Restoring a point after transformation

Question

I am given a point $ \begin{bmatrix} u & v \end{bmatrix}^T $ which I know is in form $\begin{bmatrix} \frac{x}{f(r)} & \frac{y}{f(r)} \end{bmatrix}^T$ where $f(r)$ is polynomial function, $f(r)=a_nr^n + \cdots + a_1r + a_0$ and $r=\sqrt{x^2+y^2}$.

I want to restore $x$ and $y$ given $u$ and $v$. What I have done so far is below.

$$ u = \frac{x}{f(r)}\\ v = \frac{y}{f(r)}\\ $$

If we square both equations and sum them we get:

$$ \tag{1} f(r) = \frac1{\sqrt{u^2+v^2}}r $$

Which is:

$$ a_nr^n + \cdots + \left(a_1 - \frac1{\sqrt{u^2+v^2}}\right) r + a_0 = 0 $$

I can find the roots of a polynomial using roots() in MATLAB. Then using Equation 1 I can find the value of $f$ and then $u$ and $v$.

When I try this with a numerical example with known polynomial coefficients I cannot restore $x$ and $y$ given $u$ and $v$, the results I am getting do not match. Am I missing something here?

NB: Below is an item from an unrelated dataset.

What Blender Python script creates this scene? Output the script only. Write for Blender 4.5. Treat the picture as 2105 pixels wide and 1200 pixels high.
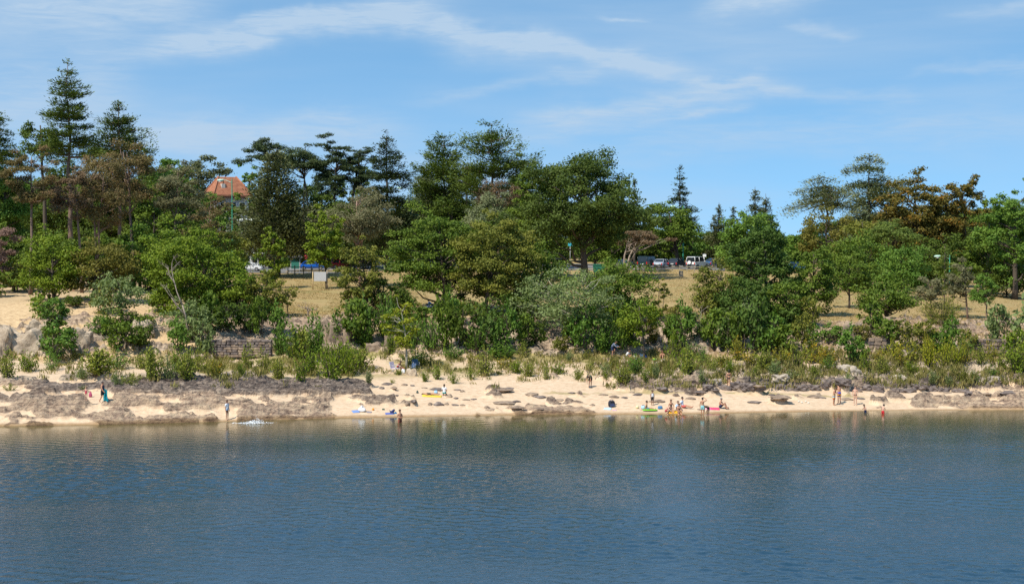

I can provide the coefficients and the numbers I am using if needed.

Update: Here are my values which are not working. First polynomial coefficients $a_0, a_1, a_2$ are $-174.4486, 0, 0.0026$ respectively. Lets start with an original point $p = \begin{bmatrix} \frac{50}{-161.4486} & \frac{50}{-161.4486}\end{bmatrix}^T$. Observe that $p$ is in form described above where $f(r) = -161.4486$, you can calculate if you don't believe me :). Now my given point becomes $\begin{bmatrix}-0.3097 & -0.3097\end{bmatrix}^T$, using only this I want to find $x=50$ and $y=50$. Lets start. We calculate:

$$\frac1{\sqrt{u^2+v^2}} = 2.2832$$

We put it into the polynomial and find the roots which are $r_1= 948.875$ and $r_2=-70.7107$. Since we know $r$ is non negative we choose $r_1$, plug it into the Equation 1 and we get $f(r)=2166.5$ put it into the equations we get $-671$ for $x$ and $y$. Before calculating those values we can understand something is wrong just looking at $r$, it is not the correct value which is $70.7107$.

Answer 1

(Edited)

The values of $u$ and $v$, and therefore $u^2+v^2$, are given to you, and you want to find $x$, $y$ such that $$(u,v)=\Bigl({x\over f(r)}, {y\over f(r)}\Bigr)\ ,\qquad r:=\sqrt{x^2+y^2}\ .\qquad(2)$$

It follows that we necessarily have $$x=f(r)u\ , \quad y=f(r)v\qquad(3)$$ and therefore $$r^2=(u^2+v^2)f^2(r)\ .\qquad(4)$$

This equation only involves given data and the unknown $r$. Solving it produces a list of values $r_k>0$ (and maybe some other solutions), and to each of these $r_k$ by $(3)$ correspond values $$x_k= u f(r_k)\ ,\quad y_k=v f(r_k)\ .\qquad(5)$$ Now $(5)$ is just a necessary condition that solutions of the original equation $(2)$ would have to fulfill, and we have to prove that such pairs $(x_k,y_k)$ are in fact solutions of $(2)$, i.e., satisfy $$(u,v)=\Bigl({x_k\over f\bigl(\sqrt{x_k^2+y_k^2}\bigr)},{y_k\over f\bigl(\sqrt{x_k^2+y_k^2}\bigr)}\Bigr)\ .$$ To this end we argue as follows: If $x_k$ and $y_k$ are given by $(5)$, where $r_k>0$ is a solution of $(4)$, then $$x_k^2+y_k^2=(u^2+v^2)f^2(r_k)=r_k^2\ .$$ As $r_k>0$ it follows that $\sqrt{x_k^2+y_k^2}=r_k$ and therefore $${x_k\over f\bigl(\sqrt{x_k^2+y_k^2}\bigr)}={x_k\over f(r_k)}=u\ ,$$ and similarly for $y$ resp. $v$.